Soltero v. Rice
This text of 10 F. App'x 548 (Soltero v. Rice) is published on Counsel Stack Legal Research, covering Court of Appeals for the Ninth Circuit primary law. Counsel Stack provides free access to over 12 million legal documents including statutes, case law, regulations, and constitutions.
Opinion
MEMORANDUM
California state prisoner Daniel Soltero appeals from the district court’s dismissal of his 28 U.S.C. § 2254 habeas petition. We have jurisdiction pursuant to 28 U.S.C. § 2253. We review de novo the district court’s dismissal of a § 2254 petition, see Jiminez v. Rice, 222 F.3d 1210, 1212 (9th Cir.2000), and consider the issue of whether the district court erred by dismissing without prejudice Soltero’s § 2254 petition as unexhausted without informing him that he may amend his petition to delete unexhausted claims. We reverse and remand.

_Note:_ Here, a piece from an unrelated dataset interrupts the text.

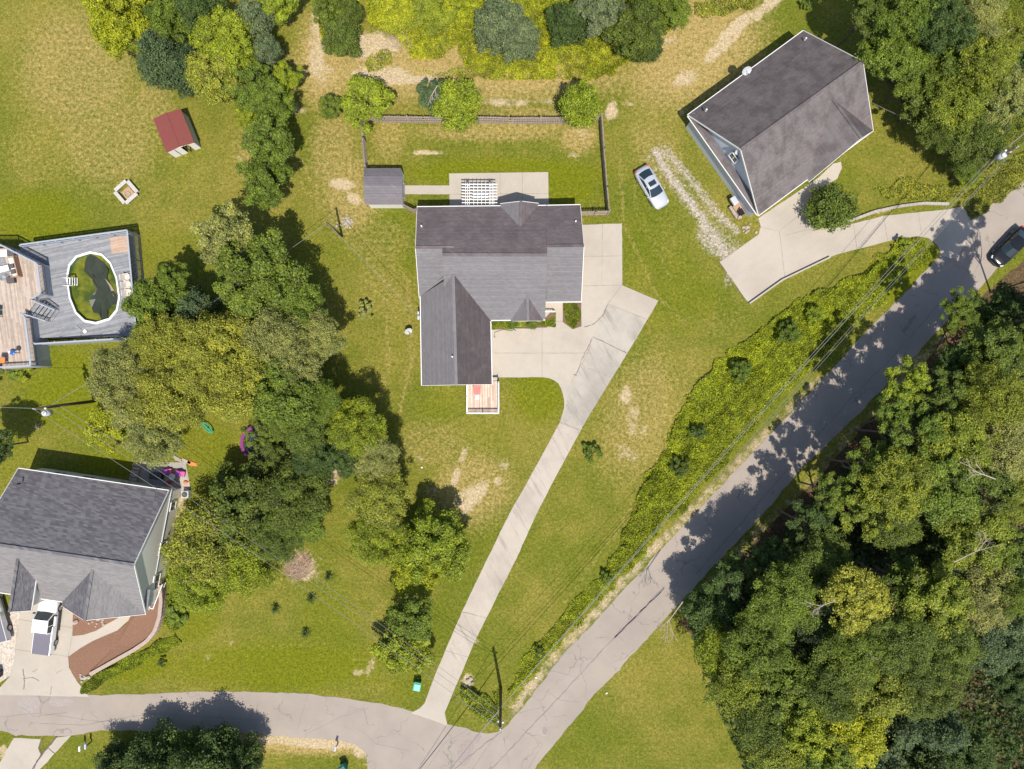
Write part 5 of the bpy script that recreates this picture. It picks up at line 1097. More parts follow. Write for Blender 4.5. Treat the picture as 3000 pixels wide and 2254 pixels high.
wire('power_wire', 'thin top wire between the corner pole and the upper right pole', P1+V((0, 0, .2)), P2+V((0, 0, .3)), 1.0, .015)
wire('power_wire', 'lower thin wire right of the thick cable along the main road', P1+V((.3, 0, -1.2)), P2+V((.25, -.2, -1.3)), 1.2, .015)
wire('telephone_cable', 'thick pale cable along the weedy bank between the corner pole and the upper right pole', V((-1.0, -31.8, 4.8)), P2+V((-.1, -.1, -2.6)), 1.0, .025, 'cable')
wire('telephone_cable', 'second grey cable just left of the thick pale one along the bank', V((-1.15, -31.7, 5.4)), P2+V((-.2, .1, -3.0)), 1.1, .02, 'cable')
wire('telephone_cable', 'thick cable from the corner pole over the side road to the bottom edge', V((-1.2, -32.1, 4.8)), farS-V((0, 0, 3.0)), .6, .045, 'cable')
wire('power_wire', 'top wire from the corner pole over the junction to the bottom edge', P1+V((0, 0, .2)), farS+V((2, 0, 1)), .6)
wire('power_wire', 'top wire from the corner pole over the lawn and trees to the left pole', P1+V((0, 0, .1)), P3+V((0, 0, .3)), 1.2, .016)
wire('power_wire', 'middle wire over the front lawn from corner pole to left pole', P1+V((0, .1, -1.4)), P3+V((.1, .1, -1.9)), 1.3, .016)
wire('power_wire', 'lowest wire over the brush pile from corner pole to left pole', P1+V((0, .2, -2.6)), P3+V((.2, .2, -3.2)), 1.3, .016)
wire('power_wire', 'wire leaving the left pole towards the left edge of the photo', P3+V((0, 0, -.6)), farW, .8)
wire('power_wire', 'thin wire leaving the upper right pole towards the right edge', P2+V((0, 0, .3)), far2, .4)
wire('telephone_cable', 'thick cable leaving the upper right pole towards the right edge', P2+V((-.1, 0, -2.5)), far2-V((1, -1, 3)), .4, .05, 'cable')
wire('power_wire', 'twisted service wire from left pole over the trees to the short service pole', P3+V((.2, .3, -2.0)), SP+V((0, 0, -.1)), 1.0, .018, 'cable')
wire('power_wire', 'twisted service wire from the short service pole to the grey house meter', SP+V((0, 0, -.1)), A(1228, 930, 2.9), .5, .018, 'cable')
wire('power_wire', 'twisted service wire from the brown-roofed house to the upper right pole', A(2552, 300, 3.3), P2+V((-.2, 0, -1.7)), .5, .018, 'cable')
wire('guy_wire', 'slanting guy wire from the corner pole to the verge of the side road', P1+V((0, 0, -2.5)), V((-6.5, -33.4, 0)), 0, .02)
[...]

At the time the district court dismissed Soltero’s § 2254 petition, it did not have the benefit of our decisions in Anthony v. [549]*549Cambra, 236 F.3d 568 (9th Cir.2000), and James v. Giles, 221 F.3d 1074 (9th Cir.2000). Both Anthony and James require that in light of the statute of limitations imposed upon the filing of federal habeas corpus petitions by the Antiterrorism and Effective Death Penalty Act, prisoners who file mixed petitions must be given an opportunity to strike their unexhausted claims and amend or resubmit their petitions so as to relate back to the date of their original filing. Anthony, 236 F.3d at 573; James, 221 F.3d at 1075-78. Because the district court did not provide Soltero with such an opportunity, we reverse and remand to the district court for further consideration in light of Anthony and James.
REMANDED.1
This disposition is not appropriate for publication and may not be cited to or by the courts of this circuit except as may be provided by 9th Cir. R. 36-3.